Não é preciso dizer a marca, pois
não? Sintetizador, computador, sequenciador, sampler, guitarra elétrica, montes
de software barato, resmas de pilhagens sonoras (reconstituídas por mim),
processadores de efeitos sonoros e fortes injeções de criatividade.
Processos utilizados: que crimes
comete e onde? Rouba? Copia? Trafica?
Utilizo um estúdio caseiro. O
processo de criação é simples: geralmente parto de uma ideia musical assente
num padrão rítmico (por mais ténue que seja); depois, essa ideia vai-se
desenvolvendo e tomando forma após experimentar exaustivamente a maneira de ir
acrescentando novos dados à música, através de colagens/montagens e seleção de
samples. Outras vezes o processo é menos cerebral e deixo a inspiração guiar-se
pela improvisação.
Que música ouve. Parentescos
estéticos. Influências. Não tem vergonha de gostar de músicas que poucos
conhecem?
Elliott Sharp; Asmus Tietchens;
David Shea; Christian Marclay; Roberto Musci & Giovanni Venosta, Arvo Pärt;
Muslimgauze; Captain Beefheart; Philip Glass; Holger Hiller; Suicide; Bob
Ostertag; Mauricio Kagel; Martin Tétreault; Squarepusher; Pascal Comelade;
Aphex Twin; Prokofiev; Hal Willner; Raymond Scott; John Coltrane; Alec Empire;
Danny Elfman; Speedy J; To Rococo Rot; Ian Simmonds; DAF; Harry Partch; Amon
Tobin; Hedningarna; Cecil Taylor; Albert Ayler; Nuno Rebelo; DJ Spooky; Faust;
DJ Shadow; Frank Zappa; Glenn Branca…
Posicionamento no panorama atual da
música eletrónica portuguesa? Dentro? À esquerda? À margem? Anarquista,
supõe-se…
Não me posiciono. Não sei onde
poderia encaixar o projeto Kubik (há quem o meta no mesmo saco dos Stealing
Orchestra, Mute Life Dept. ou dos Zzzzzzzzzzzzzzzzp!)… Só que, para todos os
efeitos, sou um outsider: sou da Guarda!!
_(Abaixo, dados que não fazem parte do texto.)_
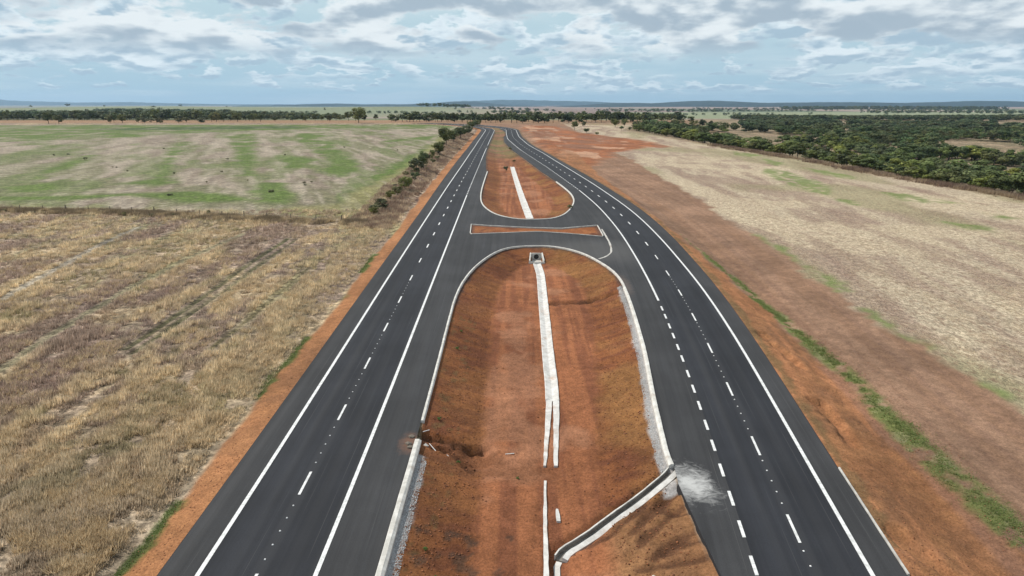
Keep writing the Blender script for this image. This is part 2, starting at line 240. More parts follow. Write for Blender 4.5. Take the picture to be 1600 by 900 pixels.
EY = np.array([-200, 100, 199, 230, 300, 427, 590, 700, 760, 5000]) * S
EX = np.array([150, 152, 150, 147, 141, 120, 93, 120, 200, 900]) * S
def far_z(x, y):
    base = np.interp(y, [0, 760, 900, 1150, 1700, 3000, 9000, 40000], [9, 9.3, 8.5, 4, -6, -11, -16, -22])
    hill = 30 * np.exp(-((x + 1500) / 1100) ** 2 - ((y - 3100) / 800) ** 2) + 22 * np.exp(-((x + 2300) / 700) ** 2 - ((y - 2100) / 500) ** 2)
    hill = hill + 16 * np.exp(-((x + 350) / 420) ** 2 - ((y - 3300) / 600) ** 2)
    return base + hill + (fbm(x / 700, y / 700, 3, 3) - .5) * 9 * ss(900, 2200, y)

def terrain(x, y, gullies=True):
    x = np.asarray(x, float); y = np.asarray(y, float)
    p = P(y)
    xl, xr = fL0(y), fR3(y)
    und = (fbm(x / 23, y / 23, 3, 11) - .5)
    # left side
    e = np.clip(xl - x, 0, None)
    mid = ss(140, 210, y) * (1 - ss(520, 660, y))
    zl = p - .14 - .28 * ss(.3, 3.2, e) * (1 - mid) - .25 * ss(.2, 2, e) * mid + 1.9 * mid * ss(4, 14, e) + und * .7 * ss(4, 20, e) + .25 * ss(3, 6, e)
    zl = zl + (-.006 * e) * ss(10, 100, e) * (1 - ss(400, 700, y))
    # right side
    g = np.clip(x - xr, 0, None)
    edge = np.interp(y, EY, EX)
    h = x - edge
    zr = p - .14 - 1.25 * ss(.2, 7, g) * (1 - ss(260, 420, y)) - .016 * g * ss(6, 60, g) + und * .6 * ss(4, 20, g)
    zr = zr + .9 * np.exp(-((g - 9) / 5) ** 2) * ss(330, 420, y) * (1 - ss(560, 650, y))
    zr = zr - .35 * np.exp(-((g - 7.5) / 2.2) ** 2) * (1 - ss(150, 250, y))
    dip = np.interp(y, [0, 200, 350, 500, 700, 900, 1500], [9, 10, 11, 11, 8, 5, 1])
    zr = zr - dip * ss(2, 75, h) + dip * .6 * ss(240, 600, h) + (fbm(x / 90, y / 90, 2, 31) - .5) * 5 * ss(20, 120, h)
    z = np.where(x < xl, zl, np.where(x > xr, zr, p - .14))
    # medians
    s1 = sdin(M1, x, y)
    low = ss(47.5, 43, y) * ss(1.0, 5.0, x)        # the bare eroded bank below the chute
    wid = 5.0 + 3.6 * low
    d1 = 1.75 * np.clip((s1 - .35) / wid, 0, 1) ** .9
    bx = 3.5 + (60 - y) * .006
    d1 = d1 + .18 * np.exp(-((x - bx) / 2.5) ** 2) * (s1 > 4)
    rl = 1 - np.abs(2 * fbm(rot(x, y, -58)[0] / 1.5 + fbm(x / 2, y / 2, 2, 22), rot(x, y, -58)[1] / 5.0, 3, 21) - 1)
    rough = (fbm(x / .9, y / .9, 3, 5) - .5) * .16
    d1 = d1 + low * ss(.3, 2.0, s1) * (.06 * ss(.88, 1., rl) + .35 * (fbm(x / .7, y / .7, 3, 77) - .5)) * (1 - ss(8, 11, s1))
    z = np.where(s1 > 0, p - .14 - .1 * ss(0, .5, s1) - d1 + rough * ss(.3, 1.5, s1), z)
    s2 = sdin(M2, x, y)
    d2 = (1.25 - .6 * ss(330, 480, y)) * np.clip((s2 - .3) / 4.5, 0, 1)
    z = np.where(s2 > 0, p - .14 - .06 * ss(0, .5, s2) - d2 + rough * ss(.3, 1.5, s2), z)
    si = sdin(ISL, x, y)
    z = np.where(si > 0, p - .12 + .05 * ss(.3, 1.2, si), z)
    # roughness on verges
    vr = (fbm(x / 1.3, y / 1.3, 3, 8) - .5) * .3
    z = z + vr * (ss(1.2, 3, g) * (1 - ss(11, 16, g)) + .5 * ss(1.0, 2.5, e) * (1 - ss(5, 8, e)))
    if gullies and 'RUTS' in SV:
        for r in SV['RUTS'][:2]:
            m = (x < -25) & (x > -75) & (y > 60) & (y < 170)
            if m.any(): z[m] -= .16 * (1 - ss(.2, .6, segdist(r, x[m], y[m])))
    if gullies and 'GUL' in SV:
        for line, w, dep in SV['GUL']:
            L = np.array(line); m = (x > L[:, 0].min() - 4) & (x < L[:, 0].max() + 4) & (y > L[:, 1].min() - 4) & (y < L[:, 1].max() + 4)
            if m.any():
                xs, ys = x[m], y[m]; wob = (fbm(xs / .8, ys / .8, 2, 41) - .5) * .9 * w
                z[m] -= dep * (1 - ss(w * .35, w, segdist(L, xs, ys) + wob))
        for key, w_, dp in (('CHUTE', .75, .52), ('DRAINA', .95, .10)):
            if key in SV:
                L = np.array(SV[key]); m = (x > L[:, 0].min() - 3) & (x < L[:, 0].max() + 3) & (y > L[:, 1].min() - 1) & (y < L[:, 1].max())
                if m.any(): z[m] -= dp * (1 - ss(w_ * .8, w_ * 1.3, segdist(L, x[m], y[m])))
        # notch in front of the culvert mouth
        cx, cy = SV['HW']
        inn = (np.abs(x - cx) < 1.0 + .08 * np.clip(cy - y, 0, 3)) & (y < cy + .3) & (y > cy - 3.2)
        z = np.where(inn, np.minimum(z, P(cy) - 2.15), z)
    # the country beyond the crest
    fz = far_z(x, y)
    t = ss(690, 900, y)
    tr = ss(700, 1500, y)
    z = np.where(h > 0, z * (1 - tr) + fz * tr, z * (1 - t) + fz * t)
    return z

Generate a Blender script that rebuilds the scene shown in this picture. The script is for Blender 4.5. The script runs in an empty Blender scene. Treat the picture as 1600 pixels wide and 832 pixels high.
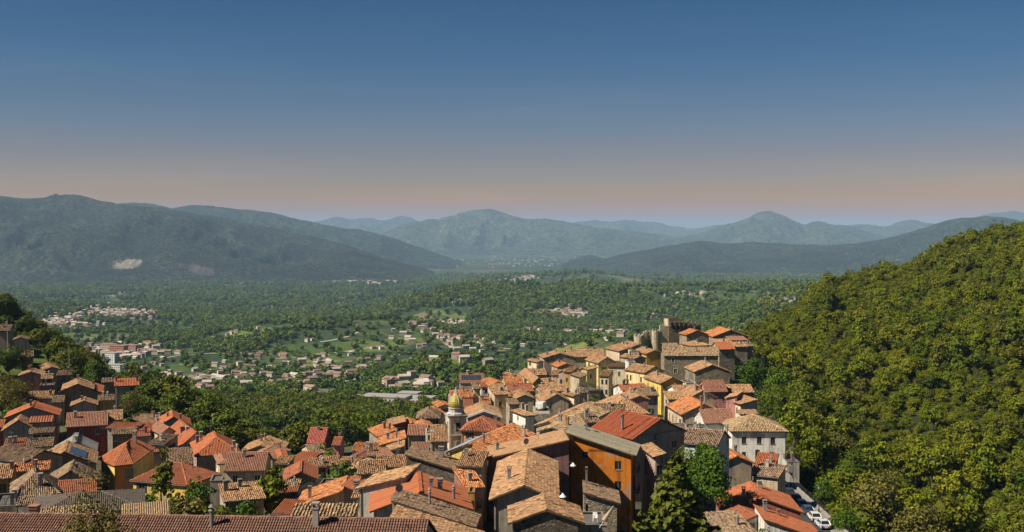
import bpy, math, random
import numpy as np
from mathutils import Vector, Matrix
random.seed(7)
RNG = np.random.default_rng(11)
scene = bpy.context.scene
COL = scene.collection
R = math.radians

# ------------------------------------------------------------------ camera
# the camera stands at the origin, high above the village; the photograph is 1600 x 832
FPX = 1716.0
PITCH = math.atan((416.0 - 365.0) / FPX)
cam_d = bpy.data.cameras.new("camera")
cam_d.sensor_fit = 'HORIZONTAL'
cam_d.sensor_width = 36.0
cam_d.lens = 36.0 * FPX / 1600.0
cam_d.clip_start = 1.0
cam_d.clip_end = 90000.0
cam = bpy.data.objects.new("camera", cam_d)
COL.objects.link(cam)
cam.location = (0, 0, 0)
cam.rotation_euler = (math.pi / 2 - PITCH, 0, 0)
scene.camera = cam

# ------------------------------------------------------------------ light
SUN_EL, SUN_AZ = R(45), R(20)          # sun stands over the left, a little behind the camera
TO_SUN = Vector((-math.cos(SUN_EL) * math.cos(SUN_AZ), -math.cos(SUN_EL) * math.sin(SUN_AZ), math.sin(SUN_EL)))
sun_d = bpy.data.lights.new("sun", 'SUN')
sun_d.energy = 5.0
sun_d.angle = R(0.5)
sun_d.color = (1.0, 0.90, 0.74)
sun = bpy.data.objects.new("sun", sun_d)
sun.rotation_euler = (-TO_SUN).to_track_quat('-Z', 'Y').to_euler()
sun.location = (-200, -50, 300)
COL.objects.link(sun)

world = bpy.data.worlds.new("World")
scene.world = world
world.use_nodes = True
wn = world.node_tree
wn.nodes.clear()
w_out = wn.nodes.new('ShaderNodeOutputWorld')
w_bg = wn.nodes.new('ShaderNodeBackground')
w_sky = wn.nodes.new('ShaderNodeTexSky')
w_sky.sky_type = 'NISHITA'
w_sky.sun_disc = False
w_sky.sun_elevation = SUN_EL
w_sky.sun_rotation = math.atan2(TO_SUN.x, TO_SUN.y)
w_sky.altitude = 600
w_sky.air_density = 1.0
w_sky.dust_density = 0.6
w_sky.ozone_density = 3.0
w_bg.inputs['Strength'].default_value = 0.075
# the evening-warm lower air of the photograph: a tint by elevation, the same all round
w_geo = wn.nodes.new('ShaderNodeTexCoord')
w_sep = wn.nodes.new('ShaderNodeSeparateXYZ')
w_ramp = wn.nodes.new('ShaderNodeValToRGB')
w_mul = wn.nodes.new('ShaderNodeMixRGB'); w_mul.blend_type = 'MULTIPLY'; w_mul.inputs['Fac'].default_value = 1.0
wn.links.new(w_geo.outputs['Generated'], w_sep.inputs[0])
wn.links.new(w_sep.outputs['Z'], w_ramp.inputs['Fac'])
SKY = [(0.0, (0.64, 0.2, 0.05)), (0.0146, (0.64, 0.2, 0.05)), (0.032, (0.724, 0.27, 0.029)), (0.0495, (0.534, 0.306, 0.218)), (0.0728, (0.428, 0.29, 0.296)), (0.096, (0.302, 0.301, 0.352)), (0.152, (0.144, 0.267, 0.383)), (0.208, (0.087, 0.232, 0.356)), (0.5, (0.068, 0.181, 0.278)), (1.0, (0.054, 0.144, 0.221))]
cr = w_ramp.color_ramp
while len(cr.elements) > 1: cr.elements.remove(cr.elements[-1])
cr.elements[0].position = 0.0; cr.elements[0].color = (*SKY[0][1], 1)
for p, c in SKY[1:]:
    e = cr.elements.new(p); e.color = (*c, 1)
wn.links.new(w_sky.outputs[0], w_mul.inputs['Color1'])
wn.links.new(w_ramp.outputs[0], w_mul.inputs['Color2'])
# a trace of high thin cirrus
w_map = wn.nodes.new('ShaderNodeMapping'); w_map.inputs['Scale'].default_value = (2.2, 2.2, 26.0); w_map.inputs['Rotation'].default_value = (0, R(9), 0)
w_no = wn.nodes.new('ShaderNodeTexNoise'); w_no.inputs['Scale'].default_value = 1.6; w_no.inputs['Detail'].default_value = 7; w_no.inputs['Roughness'].default_value = 0.62
w_cr = wn.nodes.new('ShaderNodeValToRGB'); w_cr.color_ramp.elements[0].position = 0.52; w_cr.color_ramp.elements[0].color = (0, 0, 0, 1); w_cr.color_ramp.elements[1].position = 0.80; w_cr.color_ramp.elements[1].color = (0.55, 0.55, 0.55, 1)
w_ci = wn.nodes.new('ShaderNodeMixRGB'); w_ci.blend_type = 'MULTIPLY'; w_ci.inputs['Color2'].default_value = (1.5, 1.28, 1.12, 1)
wn.links.new(w_geo.outputs['Generated'], w_map.inputs[0]); wn.links.new(w_map.outputs[0], w_no.inputs['Vector']); wn.links.new(w_no.outputs['Fac'], w_cr.inputs[0])
wn.links.new(w_cr.outputs[0], w_ci.inputs['Fac']); wn.links.new(w_mul.outputs[0], w_ci.inputs['Color1'])
wn.links.new(w_ci.outputs[0], w_bg.inputs['Color'])
wn.links.new(w_bg.outputs[0], w_out.inputs['Surface'])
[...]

Como “outsider” da Guarda, onde
deveria ser proibido fazer música eletrónica, muito menos experimental, defina
esse mesmo panorama, para o bem e para o mal.
O panorama musica contemporâneo
português, no que diz respeito à música de raiz eletrónica (experimental ou
não), tem de evoluir muito, como eu próprio, aliás. É um circuito fechado de
escassos projetos musicais que (sobre)vivem na obscuridade, quase num limbo,
onde a exposição pública é feita apenas no âmbito de concertos e de trocas de
maquetas para amigos. Depois é o choradinho habitual: as editoras não apostam
nesses valores – que os há e bons – e a comunicação social é obtusa no momento
da divulgação, completamente abstraída desse panorama de novas propostas. Mas
já foi pior e vai dando sinais de melhoras.
objeto de
delito
KUBIK
Radio Mutation
Ed. de autor
8|10
Notável
em “Radio Mutation” é sobretudo o trabalho de montagem com os samples.
“Montagem” e não “colagem” porque o seu autor, Victor Afonso, segue um processo
que obedece a uma lógica cinematográfica, no modo como diferentes referências,
que vão do universo da eletro-acústica à eletrónica mais (obliquamente)
dançável, se estruturam em “cenas” de filmes tão expressionistas quanto
experimentais. Certos temas recordam a dupla Roberto Musci & Giovanni
Venosta, outros os russos Popular Mechanics, mas em qualquer dos casos Victor
Afonso distingue a assimilação da citação. “Radio Mutation” caminha no sentido
da eletrónica para o abstracionismo para, finalmente, se resolver no humor
desestruturante de um sample do tema musical da série Monty Python.